Spiritual Sunday
I very much enjoy James Richardson’s casual conversation with God in “Evening Prayer.” I imagine the speaker kneeling in a mostly empty church as he launches into a reasonable exploration of religious rules and rituals. By the poem’s conclusion, however, the speaker’s prayer has moved from logic into a mystical understanding which delivers, in return, a prayer from God.
The speaker begins by matter-of-factly excusing both God and humans for religion. We can’t blame God for religious wars, religious rulings made in panic (which almost always end badly), and religious purism (whose intolerance leads to violence). Nor can God blame us for being afraid of Time, “the only thing not yours.” The speaker then acknowledges, however, that any equivalence will be false since humans bear more of the blame than God. After all, we have a habit of adapting our belief systems to “what we wanted to hear.” We are obsessed above all with the commandment, “Thou shalt believe in religion’s rules”:
How can we blame you for what we have made of you,
war, panic rulings, desperate purity?
Who can blame us? Lord know, we are afraid of time,
terrible, wonderful time, the only thing not yours.
Granted, we heard what we wanted to hear,
were sentenced, therefore, to our own strange systems
whose main belief was that we should believe.
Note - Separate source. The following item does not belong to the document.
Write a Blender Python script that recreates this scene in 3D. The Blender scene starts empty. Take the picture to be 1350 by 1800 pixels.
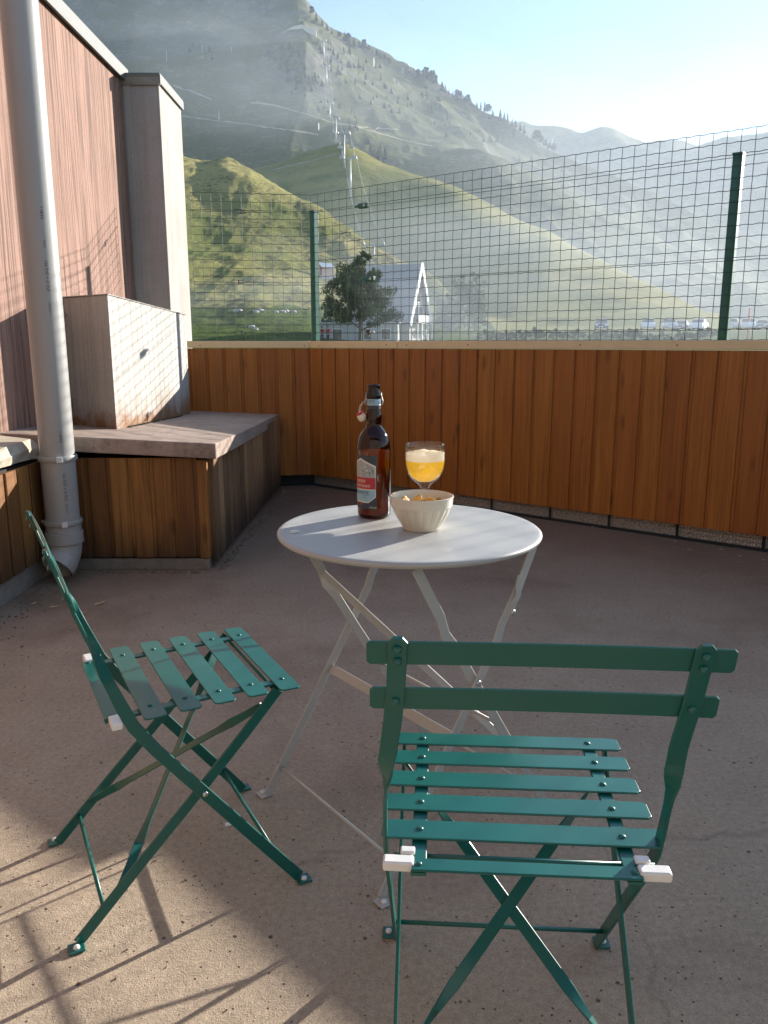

In the second stanza, the speaker reinforces the idea that religious rules are human constructs since God operates without them. Moreover, since only humans make choices, God gave us “Everything,” leaving the choosing up to us. “Everything” includes the imagination, which imagines “what isn’t”–namely, that God has come up with rules for us to live by and that we are God’s special people. What we do with our imagining, the speaker says, is “an error you leave uncorrected”:
You, of course, are not religious, don’t need any rules
that can be disobeyed, have no special people,
and since a god, choosing (this the myths got right),
becomes human, avoided choices
in general, which is why there is Everything,
even imagination, which thinks it imagines
what isn’t, an error you leave uncorrected.
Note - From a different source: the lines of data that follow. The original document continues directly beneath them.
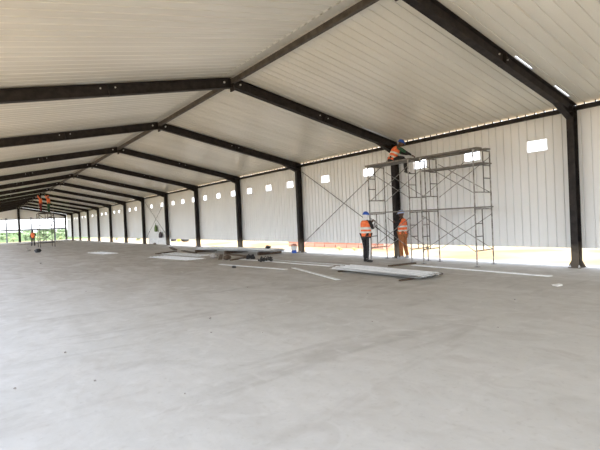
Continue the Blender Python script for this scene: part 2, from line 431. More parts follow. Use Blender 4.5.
# ------------------------------------------------------------------ brace rods in the wall bays
def brace(i, flip):
    a, c = (FY(i+1)-.12, FY(i)+.12) if not flip else (FY(i)+.12, FY(i+1)-.12)
    X = WALLX - .055 - (.035 if flip else 0)
    b = MB(); b.tube([(X, a, 3.85), (X, c, .5)], .0125, 6)
    o = b.build('brace_rod', 'dark_pipe')
    m = MB(); P = Vector((X, a, 3.85)).lerp(Vector((X, c, .5)), .82); d = (Vector((X, c, .5)) - Vector((X, a, 3.85))).normalized()
    m.tube([P - d*.12, P + d*.12], .022, 6); m.build('turnbuckle', 'dark_pipe', o)
    return o
for i, where in ((1, 'the bay left of the near scaffold'), (5, 'the distant bay with hanging bags')):
    tag(brace(i, False), 'thin brace rod falling to the right across %s' % where, 'brace rod', 'wall brace rods')
    tag(brace(i, True), 'thin brace rod falling to the left across %s' % where, 'brace rod', 'wall brace rods')

# ------------------------------------------------------------------ far gable framing
b = MB(); b.ibeam((RX, GY-.2, 0), (RX, GY-.2, CEIL(RX)-.33), .26, .32, (0, 1, 0)); o = b.build('gable_column', 'steel')
p = MB(); p.box(RX-.18, RX+.18, GY-.38, GY-.02, 0, .02); p.build('base_plate', 'steel', o)
tag(o, 'dark steel column under the ridge in the far open gable end', 'column')
for x, w in ((4.28, 'just left of the dark middle column'), (7.64, 'between the middle column and the far scaffold'), (10.98, 'right of the far scaffold'), (.95, 'nearest the left side, out of view')):
    b = MB(); b.bar((x, GY-.06, 0), (x, GY-.06, 3.9), .20, .09, (0, 1, 0)); o = b.build('gable_post', 'grey_steel')
    q = MB(); q.box(x-.1, x+.1, GY-.14, GY, 0, .015); q.build('foot_plate', 'grey_steel', o)
    tag(o, 'thin grey post in the far gable, %s' % w, 'post', 'thin posts of the far gable')
b = MB(); b.bar((LX+.1, GY+.03, 1.93), (COLX-.1, GY+.03, 1.93), .06, .26, (0, 0, 1)); o = b.build('gable_rail', 'grey_steel')
tag(o, 'long grey horizontal rail crossing the far open gable at mid height', 'rail')
b = MB(); b.bar((LX+.1, GY+.015, 3.66), (COLX-.1, GY+.015, 3.66), .05, .14, (0, 0, 1)); o = b.build('gable_rail', 'grey_steel')
tag(o, 'long grey horizontal rail under the cladding of the far gable', 'rail')

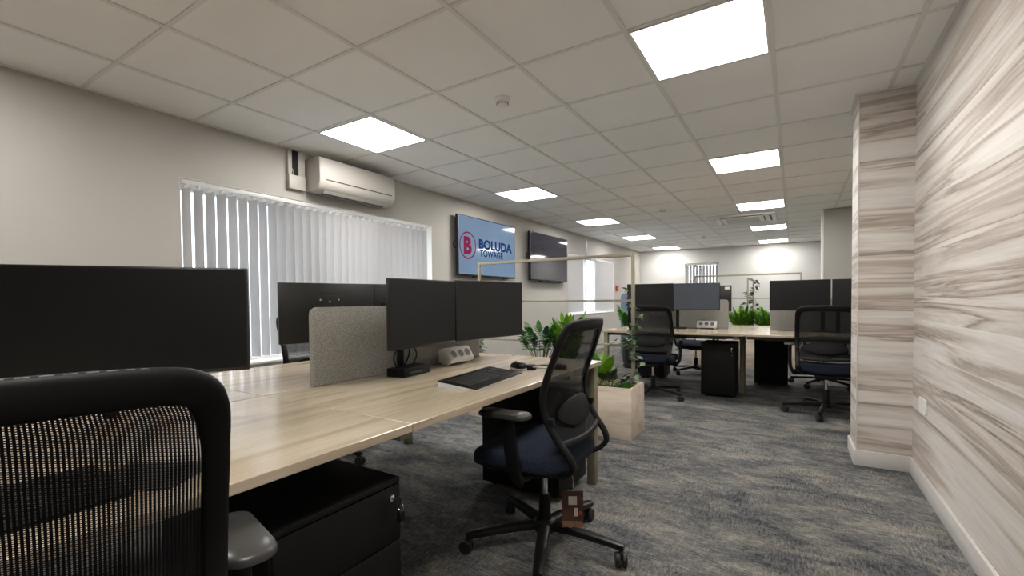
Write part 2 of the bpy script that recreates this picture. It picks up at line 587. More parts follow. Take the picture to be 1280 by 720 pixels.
W1 = (1.105, 3.70, 0.60, 1.975)
W2 = (7.52, 10.10, 0.78, 1.99)
W3 = (0.65, 1.47, 0.95, 2.0)
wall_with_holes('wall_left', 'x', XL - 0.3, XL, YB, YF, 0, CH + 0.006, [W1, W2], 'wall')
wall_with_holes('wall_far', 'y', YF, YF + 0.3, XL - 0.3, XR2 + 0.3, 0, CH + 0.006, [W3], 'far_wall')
bm = nb(); box(bm, XL - 0.3, XR2 + 0.3, YB - 0.3, YB, 0, CH + 0.006); struct('wall_back', bm, 'wall')
bm = nb(); box(bm, XR, XR2 + 0.3, YB, 3.302, 0, CH + 0.006); struct('wall_right', bm, 'clad_y')
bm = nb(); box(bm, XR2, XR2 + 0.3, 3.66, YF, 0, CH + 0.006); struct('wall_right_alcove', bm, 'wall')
# clad column standing forward of the right wall
bm = nb()
box(bm, 3.452, XR2, 3.30, 3.66, 0, CH + 0.006)
for f in bm.faces:
    f.material_index = 0 if abs(f.normal.y) > 0.5 else 1
struct('wall_column', bm, ['clad_x', 'clad_y'])
bm = nb()
box(bm, 3.450, 3.456, 3.296, 3.302, 0, CH, 0.0)
struct('trim_2', bm, 'skirting')
# pale nib further down the room
bm = nb(); box(bm, 3.475, XR2, 7.79, 8.1, 0, CH + 0.006); struct('wall_nib', bm, 'wall')
bm = nb(); box(bm, 3.455, 3.476, 7.782, 8.11, 0, CH + 0.004); struct('trim_3', bm, 'white_wall')
# skirtings
bm = nb(); box(bm, XR - 0.016, XR, YB, 3.284, 0, 0.10, 0.004); struct('baseboard_right', bm, 'skirting')
bm = nb()
box(bm, 3.436, XR - 0.0005, 3.284, 3.2995, 0, 0.10, 0.004)
box(bm, 3.436, 3.4515, 3.2995, 3.66, 0, 0.10, 0.004)
struct('baseboard_column', bm, 'skirting')
bm = nb(); box(bm, XL, XL + 0.016, YB, YF, 0, 0.10, 0.004); struct('baseboard_left', bm, 'skirting')
bm = nb(); box(bm, XL + 0.016, XR2, YF - 0.016, YF, 0, 0.10, 0.004); struct('baseboard_far', bm, 'skirting')
# perimeter ceiling angle
bm = nb()
box(bm, XL, XL + 0.02, YB, YF, CH - 0.001, CH + 0.008)
box(bm, XL + 0.02, XR2, YF - 0.02, YF, CH - 0.001, CH + 0.008)
box(bm, XR - 0.02, XR, YB, 3.28, CH - 0.001, CH + 0.008)
box(bm, 3.43, XR, 3.28, 3.30, CH - 0.001, CH + 0.008)
box(bm, 3.43, 3.452, 3.30, 3.66, CH - 0.001, CH + 0.008)
struct('trim_4', bm, 'tbar')
bm = nb(); box(bm, XL, XL + 0.012, 8.41, 8.435, 1.99, CH, 0.002); struct('trim_5', bm, 'steel')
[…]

The final stanza humorously imagines that God released (to Nietzsche among others) the rumor that God is dead, thereby throwing us out of clear rules and back on faith. Uncertain, we can only “Pray into what you have made.”
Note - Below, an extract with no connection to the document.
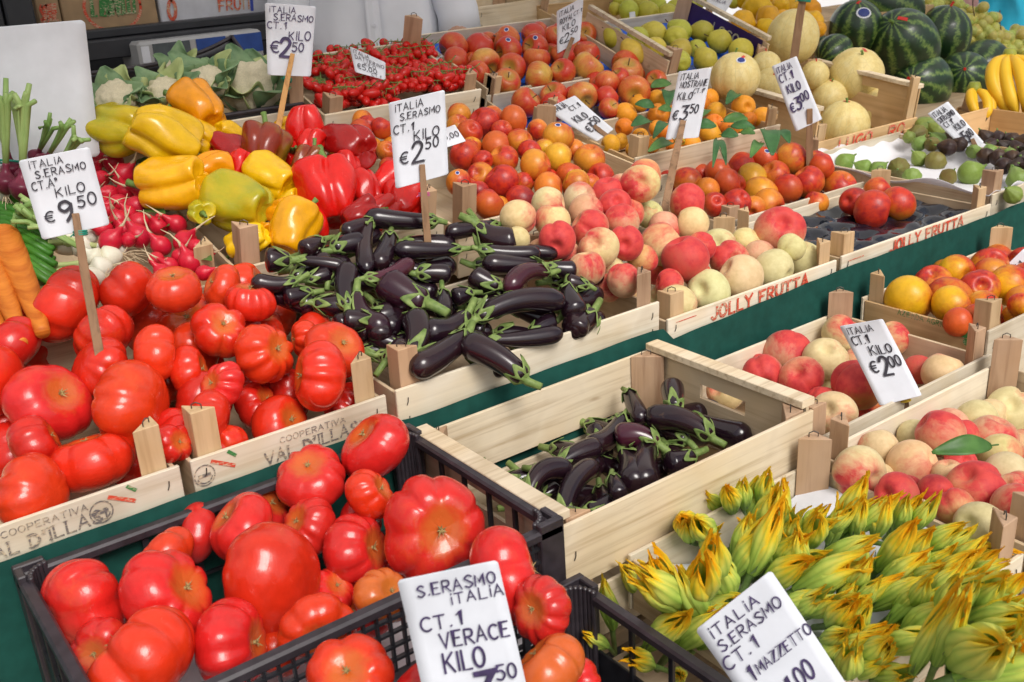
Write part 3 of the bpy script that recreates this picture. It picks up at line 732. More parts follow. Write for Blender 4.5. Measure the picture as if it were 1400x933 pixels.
# third tier
c = wood_crate('CH', 'pale wooden crate of small vine tomatoes in clear punnets', (1.027, 2.10, 1.153), .42, .30, .09, 20, post=.04, mats=('boardpale', 'boardside', 'post'), posts=(.035, .04, .075, 0))
c = wood_crate('CF', 'pale wooden crate under the black cauliflower box', (.47, 2.12, 1.170), .535, .40, .10, 14, post=.08, mats=('boardpale', 'boardside', 'post'), posts=(0, .085, 0, 0))
c = wood_crate('A2', 'lower wooden crate of red apples with blue tray', (1.552, 2.03, 1.035), .53, .25, .10, 19, post=.055, mats=('board', 'boardside', 'post'), posts=(1, 0, 0, 1))
c = wood_crate('A1', 'upper wooden crate of red apples with blue tray', (1.552, 2.23, 1.112), .52, .40, .09, 20, post=.045, mats=('boardpale', 'boardside', 'postpale'), posts=(1, 0, 0, 0), side_over=.022)
c = wood_crate('PR', 'wooden crate of green pears lined with blue tray', (2.105, 2.14, 1.10), .425, .38, .09, 20, post=.05, mats=('boardpale', 'boardside', 'post'), posts=(.07, .03, .06, 0), side_over=.045)
for x in (.003, .425-.012):
    mb = MB(); mb.box((x-.004, .01, .05), (x+.012, .37, .063)); mb.obj('top_rail', M['board'], c['o'], False, .001)
mb = MB(); mb.box((.414, .03, -.028), (.4168, .35, .042)); lb = mb.obj('side_label', plain('purple_label', (.035, .012, .11), .5, .2, 20), c['o'])
mb = MB(); write(mb, 'LOCO', .12, -.006, .026, .11, lambda u, v, l: (.4132-.00005*l, .35-u, v), .2, 0, .01); mb.obj('lettering', plain('pale_print', (.6, .55, .4), .6, .1), lb)
# lower tier
c = wood_crate('AL', 'slatted wooden crate half full of aubergines with a hand hole in its end', (.670, .868, .82), .478, .345, .19, 0, slats=2, post=0.002, mats=('board', 'boardside', 'post'), handle=True, side_over=.004, post_w=.04)
c = wood_crate('P1', 'pale wooden crate of white peaches right of the lower aubergine crate', (1.165, .885, .752), .50, .325, .12, 0, mats=PALE, post=.052)
c = wood_crate('ND', 'wooden crate of yellow nectarines with green printed side', (1.722, .925, .768), .50, .275, .13, 0, mats=('boardpale', 'kraftside', 'postpale'), post=.05)
print_front(c, 'AZIENDA AGRICOLA', .085, -.016, .011, .13, M['green_print'], .14, False, face='left')
mb = MB()
for (u, v) in ((.228, -.018), (.25, -.022), (.238, -.033)):
    a = _arc(u, v, .012, .008, 0, 360, 8); mb.add([(-.001, c['D']-x, z) for x, z in a[:-1]], [tuple(range(8))])
mb.obj('printed_leaves', M['green_print'], c['f'])
c = wood_crate('FL', 'low wooden crate full of courgette flowers', (.768, .535, .738), .372, .325, .085, 1, mats=PALE, post=.055, posts=(0, 1, 1, 0), slats=1)
mb = MB(); P = [[(x, y, -.02-.05*math.sin(math.pi*min(1, max(0, (x-.006)/.36)))+.004*math.sin(30*x+20*y)) for x in np.linspace(.008, .362, 14)] for y in np.linspace(.008, .316, 10)]
mb.grid(P); mb.obj('paper_lining', M['paper'], c['o'], True)
c = wood_crate('P2', 'wooden crate of pale peaches at the lower right corner', (1.158, .535, .742), .50, .33, .10, 1, mats=PALE, post=.055)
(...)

Once we leave behind the notion that God is a divine accountant tallying up who is orthodox and who is not, we are left with something greater. God is like a lake at night into which all are peacefully received—“the overhanging pine, the late-arriving stars, and all the news of men, weigh as they will.” Our pupils widen in wonder:
The rumor you were dead, you, I think,
suggested, letting us got with only Pray
into what you had made. By which you meant,
I know, nothing the divine accountants
could tote up on their abaci click, click,
but to widen like a pupil in the dark.
To be a lake, on which the overhanging pine,
the late-arriving stars, and all the news of men,
weigh as they will, are peacefully received,
to hear within the silence, not quite silence
your prayer to us, Live kindly, live.
In the not quite silence of this lake, our evening prayer is answered with a return prayer. What more foundational could God ask of us than that we live kindly and that we live?